Early Career and Political Ascent

Yakubu Gowon joined the Nigerian army in 1954, receiving a commission as a Second Lieutenant on 19 October 1955, his 21st birthday.

He also attended both the Royal Military Academy Sandhurst, UK (1955–56), Staff College, Camberley, UK (1962) as well as the Joint Staff College, Latimer, 1965. He saw action in the Congo (Zaire) as part of the United Nations Peacekeeping Force, both in 1960–61 and in 1963. He advanced to battalion commander rank by 1966, at which time he was still a Lieutenant Colonel.

Up until that year Gowon remained strictly a career soldier with no involvement whatsoever in politics, until the tumultuous events of the year suddenly thrust him into a leadership role, when his unusual background as a Northerner who was neither of Hausa or Fulani ancestry nor of the Islamic faith made him a particularly safe choice to lead a nation whose population were seething with ethnic tension.

In January 1966, he became Nigeria's youngest military chief of staff at the age of 32, because a military coup d'état by a group of mostly Igbo junior officers under Major Chukwuma Kaduna Nzeogwu led to the overthrow of Nigeria's civilian government. In the course of this coup, mostly northern and western leaders were killed, including Sir Abubakar Tafawa Balewa, Nigeria's Prime Minister; Sir Ahmadu Bello, Sardauna of Sokoto and Premier of the Northern Region; and Samuel Akintola, Premier of the Western Region, Lt Col Arthur Unegbe and so many more. The then Lieutenant Colonel Gowon returned from his course at the Joint Staff College, Latimer UK two days before the coup – a late arrival that possibly exempted him from the coupist hit list. Success in twentieth century world affairs since 1919 and the subsequent failure by Major General Johnson Aguiyi-Ironsi (who was the head of state following the January 1966 coup-with Gowon his Chief of Staff) to meet Northern demands for the prosecution of the coup plotters further inflamed Northern anger. It should be noted that there was significant support for the coup plotters from both the Eastern Region as well as the mostly left-wing "Lagos-Ibadan" press.

Then came Ironsi's Decree Number 34, which proposed the abolition of the federal system of government in favor of a unitary state, a position which had long been championed by some Southerners-especially by a major section of the Igbo-dominated NCNC. This was perhaps wrongly interpreted by Northerners as a Southern (particularly Ibo) attempt at a takeover of all levers of power in the country.
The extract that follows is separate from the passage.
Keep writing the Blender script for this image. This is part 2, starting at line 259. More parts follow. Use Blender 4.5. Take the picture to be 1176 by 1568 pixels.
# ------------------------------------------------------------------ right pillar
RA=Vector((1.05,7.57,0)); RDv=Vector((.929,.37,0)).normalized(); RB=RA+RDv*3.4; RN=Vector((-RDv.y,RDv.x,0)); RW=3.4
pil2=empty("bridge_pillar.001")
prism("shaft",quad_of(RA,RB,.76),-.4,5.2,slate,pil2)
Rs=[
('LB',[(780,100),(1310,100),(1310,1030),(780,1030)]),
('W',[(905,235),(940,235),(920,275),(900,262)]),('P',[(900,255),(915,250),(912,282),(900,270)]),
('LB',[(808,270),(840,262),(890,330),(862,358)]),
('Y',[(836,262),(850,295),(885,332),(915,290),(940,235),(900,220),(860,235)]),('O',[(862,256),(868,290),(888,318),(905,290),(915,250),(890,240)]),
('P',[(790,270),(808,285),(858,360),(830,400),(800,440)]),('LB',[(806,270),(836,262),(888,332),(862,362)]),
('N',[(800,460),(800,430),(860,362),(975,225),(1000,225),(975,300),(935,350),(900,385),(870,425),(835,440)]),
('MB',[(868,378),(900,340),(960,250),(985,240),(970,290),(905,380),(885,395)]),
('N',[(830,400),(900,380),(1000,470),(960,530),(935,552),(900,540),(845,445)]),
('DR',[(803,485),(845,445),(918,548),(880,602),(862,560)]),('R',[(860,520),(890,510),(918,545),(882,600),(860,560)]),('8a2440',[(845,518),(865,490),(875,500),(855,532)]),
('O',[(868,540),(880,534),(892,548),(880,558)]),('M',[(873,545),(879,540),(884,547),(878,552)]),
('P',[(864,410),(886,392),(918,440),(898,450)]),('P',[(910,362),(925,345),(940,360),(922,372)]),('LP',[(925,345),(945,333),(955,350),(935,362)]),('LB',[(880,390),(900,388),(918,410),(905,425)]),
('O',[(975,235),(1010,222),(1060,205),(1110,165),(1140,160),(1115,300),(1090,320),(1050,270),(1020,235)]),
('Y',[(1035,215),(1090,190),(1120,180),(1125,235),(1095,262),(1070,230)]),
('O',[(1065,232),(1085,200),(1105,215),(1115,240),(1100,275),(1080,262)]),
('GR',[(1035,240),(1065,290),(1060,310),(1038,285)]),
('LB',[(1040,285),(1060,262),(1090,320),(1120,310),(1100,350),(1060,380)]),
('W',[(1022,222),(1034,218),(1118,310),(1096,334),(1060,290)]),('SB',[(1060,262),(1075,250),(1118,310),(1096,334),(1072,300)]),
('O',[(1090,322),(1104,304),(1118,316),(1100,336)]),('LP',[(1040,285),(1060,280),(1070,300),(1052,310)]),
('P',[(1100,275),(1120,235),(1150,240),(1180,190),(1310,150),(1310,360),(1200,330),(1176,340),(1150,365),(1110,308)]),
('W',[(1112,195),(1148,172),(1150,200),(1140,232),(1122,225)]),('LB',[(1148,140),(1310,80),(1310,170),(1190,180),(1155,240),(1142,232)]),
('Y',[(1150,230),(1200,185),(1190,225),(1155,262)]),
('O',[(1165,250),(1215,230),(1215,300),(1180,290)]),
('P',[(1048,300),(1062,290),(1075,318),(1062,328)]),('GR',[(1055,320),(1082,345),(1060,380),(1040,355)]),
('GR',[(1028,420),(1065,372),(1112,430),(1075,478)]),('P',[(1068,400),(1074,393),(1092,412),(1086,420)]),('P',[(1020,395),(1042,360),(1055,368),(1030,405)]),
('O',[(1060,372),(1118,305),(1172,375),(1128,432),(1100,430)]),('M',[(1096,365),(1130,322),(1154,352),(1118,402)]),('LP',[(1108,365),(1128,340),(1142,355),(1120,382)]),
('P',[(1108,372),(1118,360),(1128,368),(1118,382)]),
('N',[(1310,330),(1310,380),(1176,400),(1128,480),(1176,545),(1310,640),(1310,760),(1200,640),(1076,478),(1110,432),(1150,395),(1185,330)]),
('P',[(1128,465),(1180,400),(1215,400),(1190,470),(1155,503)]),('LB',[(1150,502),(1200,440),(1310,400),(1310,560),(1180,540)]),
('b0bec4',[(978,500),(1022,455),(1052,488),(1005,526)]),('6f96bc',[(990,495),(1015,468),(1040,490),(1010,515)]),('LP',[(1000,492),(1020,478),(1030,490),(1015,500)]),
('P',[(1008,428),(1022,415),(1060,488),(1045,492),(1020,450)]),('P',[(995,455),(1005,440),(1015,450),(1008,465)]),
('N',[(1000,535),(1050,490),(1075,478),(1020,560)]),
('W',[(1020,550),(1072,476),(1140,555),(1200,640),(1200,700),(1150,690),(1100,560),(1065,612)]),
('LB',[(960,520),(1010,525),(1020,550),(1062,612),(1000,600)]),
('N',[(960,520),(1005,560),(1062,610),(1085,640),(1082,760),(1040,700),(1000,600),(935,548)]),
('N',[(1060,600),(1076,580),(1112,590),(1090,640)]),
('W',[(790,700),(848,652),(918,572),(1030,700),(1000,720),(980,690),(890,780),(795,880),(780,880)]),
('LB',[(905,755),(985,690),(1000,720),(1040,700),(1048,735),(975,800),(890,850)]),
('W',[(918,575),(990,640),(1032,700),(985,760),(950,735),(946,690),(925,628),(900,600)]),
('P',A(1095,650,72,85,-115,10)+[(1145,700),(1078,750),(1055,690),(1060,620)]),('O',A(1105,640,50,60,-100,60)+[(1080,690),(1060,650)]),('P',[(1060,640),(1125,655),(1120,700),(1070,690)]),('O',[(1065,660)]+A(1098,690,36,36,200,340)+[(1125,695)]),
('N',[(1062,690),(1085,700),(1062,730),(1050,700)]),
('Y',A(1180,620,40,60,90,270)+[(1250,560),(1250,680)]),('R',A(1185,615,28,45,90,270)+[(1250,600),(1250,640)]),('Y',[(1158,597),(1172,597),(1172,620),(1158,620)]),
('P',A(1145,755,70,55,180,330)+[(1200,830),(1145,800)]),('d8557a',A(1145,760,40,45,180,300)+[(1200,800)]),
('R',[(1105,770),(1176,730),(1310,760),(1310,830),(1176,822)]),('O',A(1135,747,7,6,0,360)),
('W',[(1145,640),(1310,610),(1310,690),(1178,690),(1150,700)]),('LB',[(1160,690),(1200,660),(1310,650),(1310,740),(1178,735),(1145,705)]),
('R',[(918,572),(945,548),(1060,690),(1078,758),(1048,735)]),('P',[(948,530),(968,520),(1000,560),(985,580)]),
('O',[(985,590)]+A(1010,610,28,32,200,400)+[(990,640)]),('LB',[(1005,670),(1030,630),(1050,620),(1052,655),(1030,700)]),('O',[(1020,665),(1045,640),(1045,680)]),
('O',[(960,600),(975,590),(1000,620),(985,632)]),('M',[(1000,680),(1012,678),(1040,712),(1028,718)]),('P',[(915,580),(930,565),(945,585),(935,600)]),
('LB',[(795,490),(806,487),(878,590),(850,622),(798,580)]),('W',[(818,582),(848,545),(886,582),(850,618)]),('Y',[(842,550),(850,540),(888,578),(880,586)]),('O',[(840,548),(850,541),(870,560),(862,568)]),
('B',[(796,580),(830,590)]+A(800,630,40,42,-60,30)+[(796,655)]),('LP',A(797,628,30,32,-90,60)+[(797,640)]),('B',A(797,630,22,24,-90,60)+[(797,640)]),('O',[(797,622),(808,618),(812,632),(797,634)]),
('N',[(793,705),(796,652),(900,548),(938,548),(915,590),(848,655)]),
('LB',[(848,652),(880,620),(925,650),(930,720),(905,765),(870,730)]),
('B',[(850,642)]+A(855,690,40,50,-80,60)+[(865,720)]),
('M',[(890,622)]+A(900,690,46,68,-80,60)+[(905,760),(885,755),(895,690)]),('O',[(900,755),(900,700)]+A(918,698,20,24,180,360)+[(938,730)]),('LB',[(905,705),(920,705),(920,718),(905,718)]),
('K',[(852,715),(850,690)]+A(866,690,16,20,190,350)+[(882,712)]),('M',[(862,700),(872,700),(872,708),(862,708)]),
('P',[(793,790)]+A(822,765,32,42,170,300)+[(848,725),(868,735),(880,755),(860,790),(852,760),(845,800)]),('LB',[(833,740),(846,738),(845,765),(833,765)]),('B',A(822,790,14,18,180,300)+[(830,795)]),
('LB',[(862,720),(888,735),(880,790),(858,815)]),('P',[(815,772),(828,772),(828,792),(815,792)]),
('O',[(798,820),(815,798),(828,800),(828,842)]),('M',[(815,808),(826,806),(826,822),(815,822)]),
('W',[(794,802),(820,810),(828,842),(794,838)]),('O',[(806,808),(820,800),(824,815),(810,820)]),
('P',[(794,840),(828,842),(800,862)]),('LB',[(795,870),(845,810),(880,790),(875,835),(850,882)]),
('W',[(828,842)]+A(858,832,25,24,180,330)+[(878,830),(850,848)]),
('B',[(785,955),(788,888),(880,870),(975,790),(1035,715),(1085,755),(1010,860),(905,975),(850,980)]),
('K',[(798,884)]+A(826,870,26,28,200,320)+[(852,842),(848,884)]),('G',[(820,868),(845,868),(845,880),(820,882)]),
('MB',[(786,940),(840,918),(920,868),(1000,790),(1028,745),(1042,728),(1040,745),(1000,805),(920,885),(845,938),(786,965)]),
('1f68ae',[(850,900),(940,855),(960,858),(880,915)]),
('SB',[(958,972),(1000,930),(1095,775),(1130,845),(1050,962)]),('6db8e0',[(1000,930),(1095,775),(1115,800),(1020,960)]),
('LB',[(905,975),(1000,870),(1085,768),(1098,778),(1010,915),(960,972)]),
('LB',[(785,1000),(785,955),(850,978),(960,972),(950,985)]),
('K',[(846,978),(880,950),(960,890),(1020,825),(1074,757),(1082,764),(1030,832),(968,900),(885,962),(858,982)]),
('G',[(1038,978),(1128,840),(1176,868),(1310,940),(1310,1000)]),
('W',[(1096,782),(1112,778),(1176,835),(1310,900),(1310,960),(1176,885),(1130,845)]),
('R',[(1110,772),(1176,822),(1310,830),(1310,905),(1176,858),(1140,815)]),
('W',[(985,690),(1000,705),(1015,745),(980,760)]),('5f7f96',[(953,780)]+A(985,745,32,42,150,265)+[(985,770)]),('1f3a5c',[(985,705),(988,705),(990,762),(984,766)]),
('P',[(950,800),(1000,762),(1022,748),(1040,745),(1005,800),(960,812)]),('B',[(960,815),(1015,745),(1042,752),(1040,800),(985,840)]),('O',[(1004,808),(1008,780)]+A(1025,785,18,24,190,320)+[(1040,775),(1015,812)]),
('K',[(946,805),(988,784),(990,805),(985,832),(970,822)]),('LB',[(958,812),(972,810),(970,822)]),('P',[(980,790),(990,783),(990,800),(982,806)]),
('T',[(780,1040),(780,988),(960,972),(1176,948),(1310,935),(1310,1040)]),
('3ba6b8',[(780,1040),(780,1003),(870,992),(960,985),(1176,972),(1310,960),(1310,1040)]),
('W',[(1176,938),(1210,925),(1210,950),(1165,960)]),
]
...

The North lagged badly behind the Western and Eastern regions in terms of education due to their religious related unacceptance of western education early, while the mostly-Igbo Easterners were already present in the federal civil service. On 29 July 1966, while Ironsi was staying at Government House in Ibadan, northern troops led by Major Theophilus Danjuma and Captain Martin Adamu stormed the building, seized Ironsi and his host, Lieutenant Colonel Adekunle Fajuyi, and subsequently had the two men stripped naked, flogged and beaten, and finally shot. Other northern troops, led by Lieutenant Colonel Murtala Mohammed, the real leader of the counter-coup and who later succeeded Yakubu Gowon as head of state, then seized the Ikeja airport in Lagos. Several Igbo and Eastern minority officers were killed during the counter-coup.

The original intention of Murtala Mohammed and his fellow coup-plotters seems to have been to engineer the secession of the Northern region from Nigeria as a whole, but they were subsequently dissuaded of their plans by several advisors, amongst which included a number of high ranking civil servants and judges, and importantly emissaries of the British and American governments who had interests in the Nigerian polity. The young officers then decided to name Lieutenant Colonel Gowon, who apparently had not been actively involved in events until that point, as Nigerian Head of State. On ascent to power Gowon reversed Ironsi's abrogation of the federal principle.